Even though fuller returns might show these calculations to be inaccurate, Dr. Gillette points out, they are all compiled on the same basis, and therefore can be fairly compared, since any unforeseen cause of increase or decrease would affect all alike.
It is difficult to compare the various divisions directly, because the racial composition of the population of each one is different. But the difference in rates is marked. The West South Central states would almost double their population in four decades, by natural increase alone, while New England would require 200 years to do so.
Dr. Gillette tried, by elaborate computations, to eliminate the effect of immigration and emigration in each division, in order to find out the standing of the old American stock. His conclusions confirm the beliefs of the most pessimistic. "Only three divisions, all Western, add to their population by means of an actual excess of income over outgo of native-born Americans," he reports. Even should this view turn out to be exaggerated, it is certain that the population of the United States is at present increasing largely because of immigration and the high fecundity of immigrant women, and that as far as its own older stock is concerned, it has ceased to increase.
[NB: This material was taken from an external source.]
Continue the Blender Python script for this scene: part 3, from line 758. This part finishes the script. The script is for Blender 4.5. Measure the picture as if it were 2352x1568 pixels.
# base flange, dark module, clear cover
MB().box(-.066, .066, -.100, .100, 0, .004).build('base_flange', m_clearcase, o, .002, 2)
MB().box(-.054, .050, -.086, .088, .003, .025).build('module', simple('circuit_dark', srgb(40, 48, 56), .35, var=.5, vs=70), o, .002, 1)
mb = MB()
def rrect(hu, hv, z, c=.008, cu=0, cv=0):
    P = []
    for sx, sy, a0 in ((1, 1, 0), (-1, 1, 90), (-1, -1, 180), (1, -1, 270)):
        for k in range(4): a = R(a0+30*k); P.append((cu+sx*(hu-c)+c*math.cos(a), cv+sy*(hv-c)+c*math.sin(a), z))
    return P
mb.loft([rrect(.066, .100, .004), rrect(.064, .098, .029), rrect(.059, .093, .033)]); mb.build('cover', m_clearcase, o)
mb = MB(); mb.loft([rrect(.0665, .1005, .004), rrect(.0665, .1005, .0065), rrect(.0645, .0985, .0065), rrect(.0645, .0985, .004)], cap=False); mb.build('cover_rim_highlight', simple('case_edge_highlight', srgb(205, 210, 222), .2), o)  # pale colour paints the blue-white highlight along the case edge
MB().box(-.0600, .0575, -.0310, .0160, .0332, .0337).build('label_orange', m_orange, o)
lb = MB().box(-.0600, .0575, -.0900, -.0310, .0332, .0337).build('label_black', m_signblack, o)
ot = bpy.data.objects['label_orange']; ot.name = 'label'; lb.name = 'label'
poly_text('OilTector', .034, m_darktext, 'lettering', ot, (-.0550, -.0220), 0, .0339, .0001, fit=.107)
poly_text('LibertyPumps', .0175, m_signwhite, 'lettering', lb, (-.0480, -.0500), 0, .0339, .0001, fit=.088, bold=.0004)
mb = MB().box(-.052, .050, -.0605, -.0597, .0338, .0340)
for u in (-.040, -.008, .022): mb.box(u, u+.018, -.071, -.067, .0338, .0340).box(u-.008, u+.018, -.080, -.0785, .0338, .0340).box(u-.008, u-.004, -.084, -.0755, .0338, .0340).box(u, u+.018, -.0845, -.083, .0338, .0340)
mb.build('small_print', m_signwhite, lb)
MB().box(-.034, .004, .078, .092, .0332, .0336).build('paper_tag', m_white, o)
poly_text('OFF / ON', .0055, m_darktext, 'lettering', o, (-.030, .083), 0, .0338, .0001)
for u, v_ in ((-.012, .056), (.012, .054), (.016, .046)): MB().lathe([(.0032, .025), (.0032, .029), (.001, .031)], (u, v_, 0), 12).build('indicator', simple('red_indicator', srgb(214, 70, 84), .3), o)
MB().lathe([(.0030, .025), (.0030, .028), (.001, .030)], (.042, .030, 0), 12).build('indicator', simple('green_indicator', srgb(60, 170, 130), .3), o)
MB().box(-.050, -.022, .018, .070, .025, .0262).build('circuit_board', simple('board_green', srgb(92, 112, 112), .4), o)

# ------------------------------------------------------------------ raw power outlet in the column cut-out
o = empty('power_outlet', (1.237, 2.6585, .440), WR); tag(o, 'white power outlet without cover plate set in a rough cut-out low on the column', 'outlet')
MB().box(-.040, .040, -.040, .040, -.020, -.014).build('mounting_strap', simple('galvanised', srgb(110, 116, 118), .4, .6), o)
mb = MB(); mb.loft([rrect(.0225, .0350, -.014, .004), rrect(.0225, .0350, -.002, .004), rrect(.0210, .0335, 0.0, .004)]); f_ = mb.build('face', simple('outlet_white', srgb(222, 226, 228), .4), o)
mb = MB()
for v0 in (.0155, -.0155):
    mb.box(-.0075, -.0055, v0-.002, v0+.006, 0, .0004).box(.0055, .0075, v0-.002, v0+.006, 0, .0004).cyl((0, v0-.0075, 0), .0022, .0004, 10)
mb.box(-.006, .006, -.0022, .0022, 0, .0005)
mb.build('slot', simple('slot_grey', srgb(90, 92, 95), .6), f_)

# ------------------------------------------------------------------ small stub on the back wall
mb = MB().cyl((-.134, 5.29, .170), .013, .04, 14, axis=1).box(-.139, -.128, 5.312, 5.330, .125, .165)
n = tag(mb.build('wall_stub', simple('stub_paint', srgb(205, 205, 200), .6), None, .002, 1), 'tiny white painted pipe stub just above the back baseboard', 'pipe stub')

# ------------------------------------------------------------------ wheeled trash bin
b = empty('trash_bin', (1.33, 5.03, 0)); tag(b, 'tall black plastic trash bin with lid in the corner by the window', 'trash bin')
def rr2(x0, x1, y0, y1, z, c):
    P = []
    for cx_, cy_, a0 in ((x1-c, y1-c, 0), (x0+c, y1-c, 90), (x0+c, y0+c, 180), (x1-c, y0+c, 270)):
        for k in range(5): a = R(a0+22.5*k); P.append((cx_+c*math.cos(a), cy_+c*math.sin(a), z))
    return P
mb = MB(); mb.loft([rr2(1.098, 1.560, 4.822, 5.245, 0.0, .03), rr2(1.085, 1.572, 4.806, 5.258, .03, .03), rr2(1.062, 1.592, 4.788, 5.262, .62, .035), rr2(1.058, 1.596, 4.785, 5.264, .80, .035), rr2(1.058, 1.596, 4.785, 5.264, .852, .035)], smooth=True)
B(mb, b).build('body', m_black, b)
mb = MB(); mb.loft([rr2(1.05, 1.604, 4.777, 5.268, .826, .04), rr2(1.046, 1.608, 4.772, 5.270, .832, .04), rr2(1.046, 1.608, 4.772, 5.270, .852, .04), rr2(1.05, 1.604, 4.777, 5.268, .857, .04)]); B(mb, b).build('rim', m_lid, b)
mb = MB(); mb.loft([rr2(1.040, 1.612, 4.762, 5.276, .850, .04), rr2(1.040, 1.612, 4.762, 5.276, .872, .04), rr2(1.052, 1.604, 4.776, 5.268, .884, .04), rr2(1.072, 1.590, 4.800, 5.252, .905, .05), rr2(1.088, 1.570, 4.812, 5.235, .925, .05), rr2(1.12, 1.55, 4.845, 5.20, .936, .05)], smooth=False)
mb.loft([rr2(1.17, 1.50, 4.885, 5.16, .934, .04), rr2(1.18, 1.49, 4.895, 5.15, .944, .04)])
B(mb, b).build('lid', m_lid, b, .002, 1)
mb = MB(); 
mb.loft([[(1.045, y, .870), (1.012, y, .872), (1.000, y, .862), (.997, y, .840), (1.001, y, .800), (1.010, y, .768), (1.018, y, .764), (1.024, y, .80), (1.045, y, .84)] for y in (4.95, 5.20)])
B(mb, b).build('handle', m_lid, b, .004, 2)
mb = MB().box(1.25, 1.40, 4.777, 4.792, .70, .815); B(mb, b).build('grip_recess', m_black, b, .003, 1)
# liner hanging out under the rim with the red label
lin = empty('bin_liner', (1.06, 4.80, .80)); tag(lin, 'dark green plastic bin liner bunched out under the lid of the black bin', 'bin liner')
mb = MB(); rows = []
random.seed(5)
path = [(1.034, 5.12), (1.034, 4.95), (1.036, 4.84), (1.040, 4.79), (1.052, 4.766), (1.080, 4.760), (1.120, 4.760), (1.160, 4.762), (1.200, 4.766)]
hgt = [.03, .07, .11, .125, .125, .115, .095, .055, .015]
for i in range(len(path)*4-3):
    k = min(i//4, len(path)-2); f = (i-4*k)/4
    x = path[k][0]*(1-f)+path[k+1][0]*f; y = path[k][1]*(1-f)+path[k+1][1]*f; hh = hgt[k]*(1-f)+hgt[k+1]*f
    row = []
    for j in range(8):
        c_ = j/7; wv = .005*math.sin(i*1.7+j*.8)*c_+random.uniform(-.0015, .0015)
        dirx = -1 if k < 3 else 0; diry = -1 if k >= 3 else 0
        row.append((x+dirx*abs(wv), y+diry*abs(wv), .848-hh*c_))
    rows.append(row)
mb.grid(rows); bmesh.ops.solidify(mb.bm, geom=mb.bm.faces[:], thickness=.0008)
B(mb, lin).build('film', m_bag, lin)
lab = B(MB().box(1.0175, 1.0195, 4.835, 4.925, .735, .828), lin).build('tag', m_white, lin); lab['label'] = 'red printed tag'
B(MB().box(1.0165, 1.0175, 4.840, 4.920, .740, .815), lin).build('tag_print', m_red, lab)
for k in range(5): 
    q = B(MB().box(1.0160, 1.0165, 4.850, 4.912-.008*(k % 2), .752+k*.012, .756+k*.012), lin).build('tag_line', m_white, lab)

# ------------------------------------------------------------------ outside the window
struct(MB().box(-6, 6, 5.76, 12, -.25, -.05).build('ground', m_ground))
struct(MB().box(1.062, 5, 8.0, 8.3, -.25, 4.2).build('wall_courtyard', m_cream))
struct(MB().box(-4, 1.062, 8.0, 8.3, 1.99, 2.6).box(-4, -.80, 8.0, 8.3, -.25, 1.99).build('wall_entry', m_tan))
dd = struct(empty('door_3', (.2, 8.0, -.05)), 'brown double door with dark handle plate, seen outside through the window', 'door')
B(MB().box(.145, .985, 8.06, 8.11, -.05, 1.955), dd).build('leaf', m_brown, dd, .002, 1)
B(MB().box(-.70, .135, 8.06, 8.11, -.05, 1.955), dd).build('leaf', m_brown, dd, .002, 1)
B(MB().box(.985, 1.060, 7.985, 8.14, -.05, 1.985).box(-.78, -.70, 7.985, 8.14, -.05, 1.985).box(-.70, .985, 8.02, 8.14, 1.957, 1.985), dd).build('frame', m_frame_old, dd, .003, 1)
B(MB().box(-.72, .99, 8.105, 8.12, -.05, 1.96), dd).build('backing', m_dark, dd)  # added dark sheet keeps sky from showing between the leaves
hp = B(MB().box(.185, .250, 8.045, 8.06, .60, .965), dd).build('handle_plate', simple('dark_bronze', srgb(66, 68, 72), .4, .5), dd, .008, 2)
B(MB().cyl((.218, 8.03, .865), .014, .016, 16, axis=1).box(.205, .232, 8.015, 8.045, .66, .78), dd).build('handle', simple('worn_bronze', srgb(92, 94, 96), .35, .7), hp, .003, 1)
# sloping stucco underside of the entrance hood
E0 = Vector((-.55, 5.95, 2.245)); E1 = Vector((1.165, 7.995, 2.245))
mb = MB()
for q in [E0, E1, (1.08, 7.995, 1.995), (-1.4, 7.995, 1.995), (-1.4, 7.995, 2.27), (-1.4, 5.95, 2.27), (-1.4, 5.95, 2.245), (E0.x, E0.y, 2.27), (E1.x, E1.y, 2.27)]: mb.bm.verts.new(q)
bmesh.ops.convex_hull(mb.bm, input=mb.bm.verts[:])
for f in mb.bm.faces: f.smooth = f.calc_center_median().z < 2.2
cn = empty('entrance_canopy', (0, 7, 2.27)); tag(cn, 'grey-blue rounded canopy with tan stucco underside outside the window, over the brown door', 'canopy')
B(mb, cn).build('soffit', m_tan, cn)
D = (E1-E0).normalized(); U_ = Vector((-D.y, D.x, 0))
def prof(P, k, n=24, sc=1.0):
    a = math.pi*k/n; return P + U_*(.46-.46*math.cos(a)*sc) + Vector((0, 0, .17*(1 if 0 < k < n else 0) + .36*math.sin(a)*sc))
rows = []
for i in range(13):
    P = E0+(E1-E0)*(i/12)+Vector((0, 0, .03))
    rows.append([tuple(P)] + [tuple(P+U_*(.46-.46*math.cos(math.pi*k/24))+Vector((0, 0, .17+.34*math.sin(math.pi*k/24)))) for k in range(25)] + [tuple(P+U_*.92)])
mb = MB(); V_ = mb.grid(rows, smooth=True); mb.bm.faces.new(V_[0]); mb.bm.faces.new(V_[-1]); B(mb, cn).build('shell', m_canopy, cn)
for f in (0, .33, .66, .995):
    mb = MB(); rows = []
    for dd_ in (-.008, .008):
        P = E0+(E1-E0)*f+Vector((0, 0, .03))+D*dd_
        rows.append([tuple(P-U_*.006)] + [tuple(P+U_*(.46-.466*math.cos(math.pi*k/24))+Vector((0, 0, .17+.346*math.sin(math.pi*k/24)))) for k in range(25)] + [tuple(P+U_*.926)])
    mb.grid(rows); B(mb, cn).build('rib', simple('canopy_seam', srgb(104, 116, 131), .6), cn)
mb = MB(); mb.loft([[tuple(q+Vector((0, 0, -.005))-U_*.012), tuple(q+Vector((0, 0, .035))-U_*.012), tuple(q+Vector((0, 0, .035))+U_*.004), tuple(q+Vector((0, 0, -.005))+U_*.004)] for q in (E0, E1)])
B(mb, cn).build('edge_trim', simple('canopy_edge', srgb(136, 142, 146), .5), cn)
To state that this is due largely to the fact that country people are moving to the city is by no means to solve the problem, in terms of eugenics. It merely shows the exact nature of the problem to be solved. This could be attacked at two points.
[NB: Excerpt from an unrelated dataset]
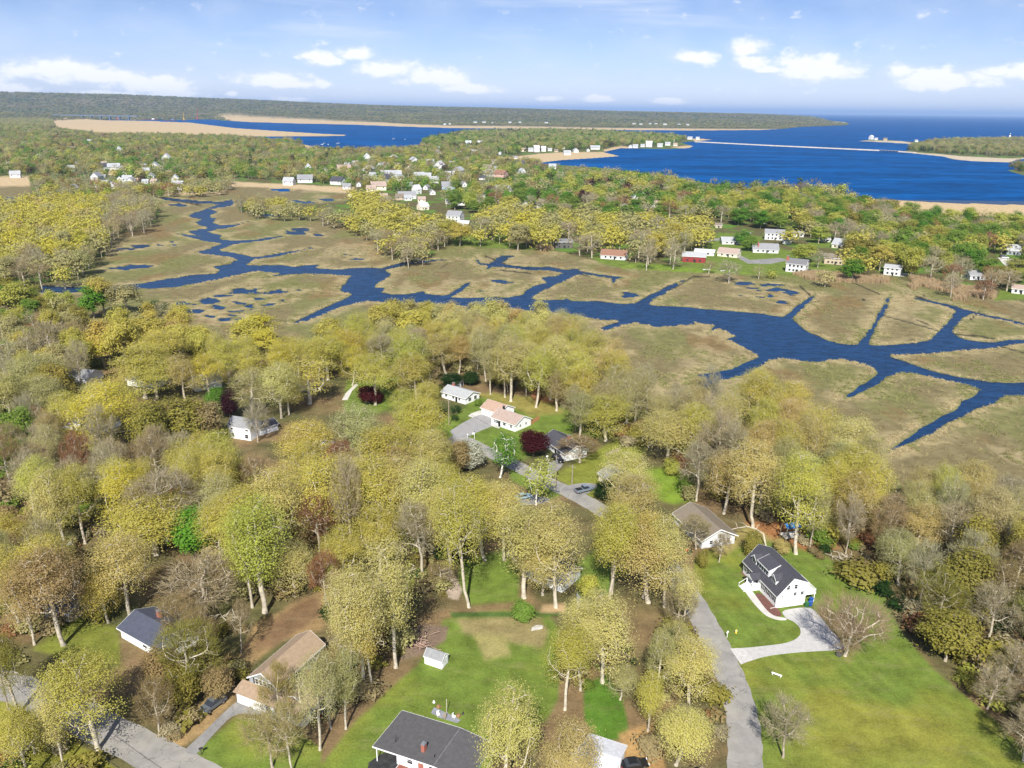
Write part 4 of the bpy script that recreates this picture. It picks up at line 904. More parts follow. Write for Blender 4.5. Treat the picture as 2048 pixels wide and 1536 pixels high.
def strip(name, px, width, m, z=0.012, smooth=4):
    P = np.array([at(x, y)[:2] for x, y in px])
    for _ in range(3):
        Q = [P[0]]
        for i in range(len(P) - 1): Q += [P[i] * 0.75 + P[i + 1] * 0.25, P[i] * 0.25 + P[i + 1] * 0.75]
        P = np.array(Q + [P[-1]])
    T = np.gradient(P, axis=0); T /= np.linalg.norm(T, axis=1)[:, None]; Nn = np.stack([-T[:, 1], T[:, 0]], 1)
    wv = width / 2 + 0.12 * np.sin(np.arange(len(P)) * 1.7)[:, None]
    A, B = P + Nn * wv, P - Nn * wv
    V = np.vstack([np.c_[A, np.full(len(A), z)], np.c_[B, np.full(len(B), z)]]); n = len(A)
    F = np.stack([np.arange(n - 1), np.arange(1, n), n + np.arange(1, n), n + np.arange(n - 1)], 1)
    me = mesh_np(name, V, [F], (m,))
    if me.polygons[0].normal.z < 0: me.flip_normals()
    o = link(bpy.data.objects.new(name, me)); tag(o, kind='structure'); return o

strip('road', [(1492,1640),(1490,1536),(1490,1450),(1468,1370),(1440,1305),(1412,1250),(1378,1190),(1320,1110),(1262,1062),(1205,1020),(1140,985),(1085,960),(1040,935),(1000,915),(960,896),(930,880),(905,872)], 5.6, M_ASPH, 0.012)
strip('road', [(930,880),(890,884),(840,895),(780,890)], 4.6, M_ASPH2, 0.008)
strip('road', [(-90,1330),(0,1368),(60,1385),(160,1435),(270,1488),(380,1545),(470,1600)], 6.6, M_ASPH, 0.012)
flat('driveway', [(365,1503),(398,1474),(440,1432),(478,1398),(505,1398),(540,1412),(520,1432),(470,1425),(425,1470),(392,1512)], M_ASPH2, 0.02, soften=1)
flat('driveway', [(900,862),(925,846),(962,826),(985,834),(1003,842),(985,852),(960,862),(930,876),(912,880)], mat('grey_drive', (0.27, 0.265, 0.26), 0.95, 0.12, 0.5), 0.02)
flat('concrete_pad', [(936,832),(942,827),(960,821),(970,826),(945,835)], M_CONC, 0.026)
flat('driveway', [(1120,985),(1128,972),(1168,965),(1202,969),(1180,985),(1148,1000)], M_ASPH2, 0.02, soften=1)
flat('driveway', [(1092,940),(1100,925),(1118,918),(1128,928),(1112,945),(1100,950)], M_ASPH2, 0.016, soften=1)
flat('driveway', [(1030,1000),(1050,985),(1080,992),(1105,998),(1085,1008),(1040,1012)], M_ASPH2, 0.016, soften=1)
flat('gravel_driveway', [(1461,1297),(1490,1296),(1530,1292),(1570,1287),(1592,1279),(1602,1268),(1600,1255),(1588,1243),(1572,1237),(1561,1221),(1609,1214),(1628,1218),(1650,1245),(1690,1292),(1684,1300),(1600,1304),(1530,1312),(1484,1328)], M_GRAV, 0.03, soften=1)
flat('driveway_apron', [(1460,1297),(1487,1296.5),(1504,1320),(1482,1329)], mat('paver', (0.46, 0.44, 0.42), 0.95, 0.2, 1.5), 0.036)
flat('mulch_bed', [(1507,1186),(1526,1188),(1553,1213),(1566,1232),(1550,1233),(1534,1222)], M_MULCH, 0.05, soften=1)
flat('mulch_bed', [(1480,1143),(1486,1143),(1502,1164),(1503,1172),(1488,1176),(1486,1165),(1496,1160)], M_MULCH, 0.05, soften=1)
flat('walkway', [(1487,1180),(1497,1177),(1503,1180),(1533,1221),(1549,1233),(1573,1236),(1574,1241),(1552,1240),(1530,1231),(1508,1208)], M_CONC, 0.04, soften=1)
flat('patio', [(868,1415),(880,1420),(914,1436),(921,1441),(914,1446),(880,1436),(862,1426)], mat('bluestone', (0.22, 0.23, 0.26), 0.9, 0.15, 1.0), 0.05)
flat('carport_floor', [(700,1700),(738,1525),(768,1505),(812,1515),(790,1560),(800,1700)], mat('dark_floor', (0.035, 0.035, 0.037), 0.9, 0.5, 0.9), 0.03)  # very dark, blotchy floor sheet at the carport
flat('road', [(1366,486),(1420,478),(1470,473),(1502,464),(1503,467),(1470,477),(1420,483),(1370,490)], M_ASPH2, 0.05)
flat('road', [(1470,505),(1500,520),(1560,516),(1580,520),(1540,528),(1495,527),(1462,508)], M_ASPH2, 0.05)
flat('road', [(1640,505),(1672,512),(1700,509),(1690,516),(1650,515)], M_ASPH2, 0.05)
flat('driveway', [(1770,549),(1800,545),(1826,549),(1806,553)], M_CONC, 0.05)
flat('road', [(1800,470),(1840,465),(1845,468),(1805,474)], M_CONC, 0.05)
flat('road', [(1995,515),(2040,520),(2080,530),(2080,550),(2010,532)], M_CONC, 0.05)
flat('gravel_path', [(684,800),(690,788),(706,772),(712,766),(716,770),(704,782),(695,800)], M_CONC, 0.02)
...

1. Attempts might be made to keep the rural population on the farms, and to encourage a movement from the cities back to the country. Measures to make rural life more attractive and remunerative and thus to keep the more energetic and capable young people on the farm, have great eugenic importance, from this point of view.
2. The growth of cities might be accepted as a necessary evil, an unavoidable feature of industrial civilization, and direct attempts might be made, through eugenic propaganda, to secure a higher birth-rate among the superior parts of the city population.
The second method seems in many ways the more practicable. On the other hand, the first method is in many ways more ideal, particularly because it would not only cause more children to be born, but furnish these children with a suitable environment after they were born, which the city can not do. On the other hand, the city offers the better environment for the especially gifted who require a specialized training and later the field for its use in most cases.
In practice, the problem will undoubtedly have to be attacked by eugenists on both sides. Dr. Gillette's statistics, showing the appalling need, should prove a stimulus to eugenic effort.
DEMOCRACY
By democracy we understand a government which is responsive to the will of a majority of the entire population, as opposed to an oligarchy where the sole power is in the hands of a small minority of the entire population, who are able to impose their will on the rest of the nation. In discussing immigration, we have pointed out that it is of great importance that the road for promotion of merit should always be open, and that the road for demotion of incompetence should likewise be open. These conditions are probably favored more by a democracy than by any other form of government, and to that extent democracy is distinctly advantageous to eugenics.